§ **Stored data**
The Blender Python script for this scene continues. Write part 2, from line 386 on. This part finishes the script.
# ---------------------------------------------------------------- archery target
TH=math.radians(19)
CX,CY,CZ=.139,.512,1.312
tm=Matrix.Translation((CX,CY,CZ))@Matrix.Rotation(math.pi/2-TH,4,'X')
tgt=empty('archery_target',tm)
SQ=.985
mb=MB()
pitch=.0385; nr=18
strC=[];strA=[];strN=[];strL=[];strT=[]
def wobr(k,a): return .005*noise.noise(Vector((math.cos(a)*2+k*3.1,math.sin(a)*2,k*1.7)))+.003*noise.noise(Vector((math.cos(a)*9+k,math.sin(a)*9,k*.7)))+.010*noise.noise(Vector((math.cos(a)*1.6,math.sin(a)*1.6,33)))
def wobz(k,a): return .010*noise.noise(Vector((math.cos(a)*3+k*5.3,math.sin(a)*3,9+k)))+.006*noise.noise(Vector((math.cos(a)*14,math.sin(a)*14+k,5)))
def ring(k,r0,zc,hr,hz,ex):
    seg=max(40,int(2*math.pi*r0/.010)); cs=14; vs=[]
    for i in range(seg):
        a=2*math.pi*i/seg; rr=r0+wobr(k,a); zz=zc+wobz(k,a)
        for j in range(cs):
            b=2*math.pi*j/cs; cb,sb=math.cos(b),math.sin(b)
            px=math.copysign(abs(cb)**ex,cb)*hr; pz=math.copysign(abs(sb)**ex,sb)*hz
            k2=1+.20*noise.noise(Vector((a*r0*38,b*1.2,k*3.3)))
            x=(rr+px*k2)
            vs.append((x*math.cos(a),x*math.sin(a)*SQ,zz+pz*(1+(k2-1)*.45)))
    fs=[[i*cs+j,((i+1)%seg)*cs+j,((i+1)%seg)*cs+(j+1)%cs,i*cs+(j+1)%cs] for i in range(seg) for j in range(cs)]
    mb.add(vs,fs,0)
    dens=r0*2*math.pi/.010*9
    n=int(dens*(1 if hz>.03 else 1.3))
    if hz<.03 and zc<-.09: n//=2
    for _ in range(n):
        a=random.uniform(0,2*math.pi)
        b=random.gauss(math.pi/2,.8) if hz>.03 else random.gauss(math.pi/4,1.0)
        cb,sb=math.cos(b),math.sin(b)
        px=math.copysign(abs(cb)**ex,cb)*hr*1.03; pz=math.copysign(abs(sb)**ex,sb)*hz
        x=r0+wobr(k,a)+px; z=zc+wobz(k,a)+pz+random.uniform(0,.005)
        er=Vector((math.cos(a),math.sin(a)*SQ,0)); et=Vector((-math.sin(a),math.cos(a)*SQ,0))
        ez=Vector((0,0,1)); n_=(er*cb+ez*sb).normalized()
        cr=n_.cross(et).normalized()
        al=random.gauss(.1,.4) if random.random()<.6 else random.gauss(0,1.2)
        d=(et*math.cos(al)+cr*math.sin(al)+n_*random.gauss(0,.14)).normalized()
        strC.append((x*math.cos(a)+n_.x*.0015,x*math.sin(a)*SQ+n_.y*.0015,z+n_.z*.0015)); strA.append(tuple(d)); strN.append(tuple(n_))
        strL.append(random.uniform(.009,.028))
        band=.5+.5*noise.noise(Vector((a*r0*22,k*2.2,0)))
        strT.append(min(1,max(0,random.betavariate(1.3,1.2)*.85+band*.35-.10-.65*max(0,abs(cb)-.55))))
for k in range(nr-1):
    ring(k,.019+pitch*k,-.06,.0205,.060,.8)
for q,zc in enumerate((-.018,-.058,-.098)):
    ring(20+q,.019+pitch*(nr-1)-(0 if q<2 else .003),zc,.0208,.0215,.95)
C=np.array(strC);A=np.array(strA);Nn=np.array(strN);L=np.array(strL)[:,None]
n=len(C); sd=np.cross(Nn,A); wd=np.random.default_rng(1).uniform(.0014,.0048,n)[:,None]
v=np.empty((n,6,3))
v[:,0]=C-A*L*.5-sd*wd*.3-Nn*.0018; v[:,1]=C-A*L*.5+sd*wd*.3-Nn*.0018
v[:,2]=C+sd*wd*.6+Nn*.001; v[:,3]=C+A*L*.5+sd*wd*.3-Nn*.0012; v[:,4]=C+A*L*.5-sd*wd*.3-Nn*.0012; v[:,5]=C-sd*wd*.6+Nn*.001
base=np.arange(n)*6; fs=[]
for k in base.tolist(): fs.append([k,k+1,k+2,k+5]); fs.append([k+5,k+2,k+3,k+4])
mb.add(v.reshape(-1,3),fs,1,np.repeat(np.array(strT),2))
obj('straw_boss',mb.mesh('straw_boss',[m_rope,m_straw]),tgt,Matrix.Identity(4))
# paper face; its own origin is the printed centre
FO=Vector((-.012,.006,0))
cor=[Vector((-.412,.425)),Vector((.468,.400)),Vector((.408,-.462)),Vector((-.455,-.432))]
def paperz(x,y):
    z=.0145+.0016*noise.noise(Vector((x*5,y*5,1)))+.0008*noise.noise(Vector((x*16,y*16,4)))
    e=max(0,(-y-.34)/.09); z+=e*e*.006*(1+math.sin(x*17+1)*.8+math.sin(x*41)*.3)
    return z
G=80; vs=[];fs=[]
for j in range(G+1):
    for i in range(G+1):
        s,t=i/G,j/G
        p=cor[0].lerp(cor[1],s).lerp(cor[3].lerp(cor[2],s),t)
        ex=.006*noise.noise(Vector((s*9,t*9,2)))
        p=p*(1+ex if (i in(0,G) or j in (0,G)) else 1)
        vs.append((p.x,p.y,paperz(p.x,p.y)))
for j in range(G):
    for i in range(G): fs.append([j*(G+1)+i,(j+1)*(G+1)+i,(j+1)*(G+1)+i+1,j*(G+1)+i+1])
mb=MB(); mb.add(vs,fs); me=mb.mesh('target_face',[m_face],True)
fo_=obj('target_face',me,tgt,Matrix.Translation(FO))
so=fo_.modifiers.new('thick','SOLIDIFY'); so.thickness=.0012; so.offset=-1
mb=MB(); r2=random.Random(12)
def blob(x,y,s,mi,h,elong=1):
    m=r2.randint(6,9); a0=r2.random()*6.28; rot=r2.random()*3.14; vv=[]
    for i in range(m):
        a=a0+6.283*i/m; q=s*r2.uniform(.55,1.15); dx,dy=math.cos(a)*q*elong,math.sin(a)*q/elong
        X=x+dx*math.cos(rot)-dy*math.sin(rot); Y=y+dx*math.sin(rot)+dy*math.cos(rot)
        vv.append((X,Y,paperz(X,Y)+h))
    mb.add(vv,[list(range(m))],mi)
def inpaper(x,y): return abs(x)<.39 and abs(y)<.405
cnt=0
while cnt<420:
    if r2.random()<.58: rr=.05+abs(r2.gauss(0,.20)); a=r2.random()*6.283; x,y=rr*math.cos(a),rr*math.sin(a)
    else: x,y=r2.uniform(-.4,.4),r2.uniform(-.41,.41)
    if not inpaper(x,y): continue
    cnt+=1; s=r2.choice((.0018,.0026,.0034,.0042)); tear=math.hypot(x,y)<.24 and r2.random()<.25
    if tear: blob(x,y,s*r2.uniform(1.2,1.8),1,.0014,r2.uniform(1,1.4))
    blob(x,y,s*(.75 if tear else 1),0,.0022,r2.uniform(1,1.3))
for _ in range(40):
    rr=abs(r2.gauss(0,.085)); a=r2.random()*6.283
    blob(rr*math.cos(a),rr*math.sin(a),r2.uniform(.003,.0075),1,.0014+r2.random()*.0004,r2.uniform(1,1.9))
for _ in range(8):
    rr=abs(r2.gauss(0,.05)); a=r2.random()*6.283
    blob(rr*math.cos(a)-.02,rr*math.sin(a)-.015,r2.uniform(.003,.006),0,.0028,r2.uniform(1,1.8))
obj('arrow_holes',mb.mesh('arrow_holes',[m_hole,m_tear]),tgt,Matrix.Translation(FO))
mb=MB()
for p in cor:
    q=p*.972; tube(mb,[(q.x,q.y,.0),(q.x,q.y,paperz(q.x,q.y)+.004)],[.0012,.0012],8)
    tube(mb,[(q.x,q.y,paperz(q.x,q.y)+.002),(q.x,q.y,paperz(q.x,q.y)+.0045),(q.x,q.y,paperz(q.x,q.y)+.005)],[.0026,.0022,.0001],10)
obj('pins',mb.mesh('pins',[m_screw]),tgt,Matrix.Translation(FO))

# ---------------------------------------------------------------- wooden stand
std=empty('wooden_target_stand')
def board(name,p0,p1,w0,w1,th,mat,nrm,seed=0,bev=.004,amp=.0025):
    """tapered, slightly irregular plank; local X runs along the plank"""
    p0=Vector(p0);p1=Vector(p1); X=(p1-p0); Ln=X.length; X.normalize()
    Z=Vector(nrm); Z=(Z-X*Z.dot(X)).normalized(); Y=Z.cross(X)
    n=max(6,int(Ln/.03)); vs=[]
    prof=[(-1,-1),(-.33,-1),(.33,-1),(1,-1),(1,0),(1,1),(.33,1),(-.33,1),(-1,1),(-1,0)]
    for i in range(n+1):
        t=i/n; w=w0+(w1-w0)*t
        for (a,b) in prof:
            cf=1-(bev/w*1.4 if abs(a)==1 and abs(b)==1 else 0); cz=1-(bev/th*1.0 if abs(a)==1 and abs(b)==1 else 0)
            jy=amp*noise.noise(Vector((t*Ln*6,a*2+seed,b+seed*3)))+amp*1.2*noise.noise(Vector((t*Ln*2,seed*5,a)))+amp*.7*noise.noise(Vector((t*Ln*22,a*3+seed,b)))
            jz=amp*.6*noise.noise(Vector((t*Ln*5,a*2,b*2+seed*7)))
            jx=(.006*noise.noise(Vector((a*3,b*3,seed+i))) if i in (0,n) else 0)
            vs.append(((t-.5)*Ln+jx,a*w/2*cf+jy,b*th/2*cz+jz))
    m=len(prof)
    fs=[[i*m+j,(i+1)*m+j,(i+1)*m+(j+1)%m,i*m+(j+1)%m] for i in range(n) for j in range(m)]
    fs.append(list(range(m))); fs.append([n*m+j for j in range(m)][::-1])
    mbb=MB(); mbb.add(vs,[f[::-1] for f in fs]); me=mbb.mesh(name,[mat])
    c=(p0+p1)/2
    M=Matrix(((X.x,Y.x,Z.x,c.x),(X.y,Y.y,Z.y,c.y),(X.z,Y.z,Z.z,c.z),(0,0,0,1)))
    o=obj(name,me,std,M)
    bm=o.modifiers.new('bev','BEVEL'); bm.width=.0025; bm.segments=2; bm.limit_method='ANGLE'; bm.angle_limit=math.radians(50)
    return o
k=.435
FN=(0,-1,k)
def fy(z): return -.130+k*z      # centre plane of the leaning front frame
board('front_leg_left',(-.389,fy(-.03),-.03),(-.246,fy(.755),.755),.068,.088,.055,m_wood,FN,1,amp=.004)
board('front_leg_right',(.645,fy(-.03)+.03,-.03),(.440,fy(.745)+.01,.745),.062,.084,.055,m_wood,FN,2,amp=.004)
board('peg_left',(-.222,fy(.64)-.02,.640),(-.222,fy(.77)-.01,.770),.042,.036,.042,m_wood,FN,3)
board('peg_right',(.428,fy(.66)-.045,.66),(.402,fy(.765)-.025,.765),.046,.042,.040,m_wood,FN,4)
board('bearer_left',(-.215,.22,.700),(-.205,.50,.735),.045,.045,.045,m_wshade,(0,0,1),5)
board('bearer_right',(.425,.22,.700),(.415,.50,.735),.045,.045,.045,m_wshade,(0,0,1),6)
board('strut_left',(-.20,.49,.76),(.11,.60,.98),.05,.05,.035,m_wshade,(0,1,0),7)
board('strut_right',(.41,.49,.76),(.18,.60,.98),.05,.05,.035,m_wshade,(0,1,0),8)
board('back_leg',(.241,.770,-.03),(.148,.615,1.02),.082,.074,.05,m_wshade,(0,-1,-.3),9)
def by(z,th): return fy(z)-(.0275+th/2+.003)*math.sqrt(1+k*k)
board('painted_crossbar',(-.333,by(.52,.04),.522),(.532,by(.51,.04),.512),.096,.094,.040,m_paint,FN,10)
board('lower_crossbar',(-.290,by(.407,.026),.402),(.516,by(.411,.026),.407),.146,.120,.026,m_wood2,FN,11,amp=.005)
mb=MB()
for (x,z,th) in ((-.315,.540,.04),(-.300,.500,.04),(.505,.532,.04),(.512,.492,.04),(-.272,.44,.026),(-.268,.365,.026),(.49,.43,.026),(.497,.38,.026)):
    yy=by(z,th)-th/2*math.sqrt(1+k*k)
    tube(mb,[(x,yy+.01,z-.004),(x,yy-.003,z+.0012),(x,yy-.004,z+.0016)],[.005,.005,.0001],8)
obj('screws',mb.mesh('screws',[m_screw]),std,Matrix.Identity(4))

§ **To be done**
Determine how many lines of the material include the string "Identity". Output only that count.

§ **The reply**
2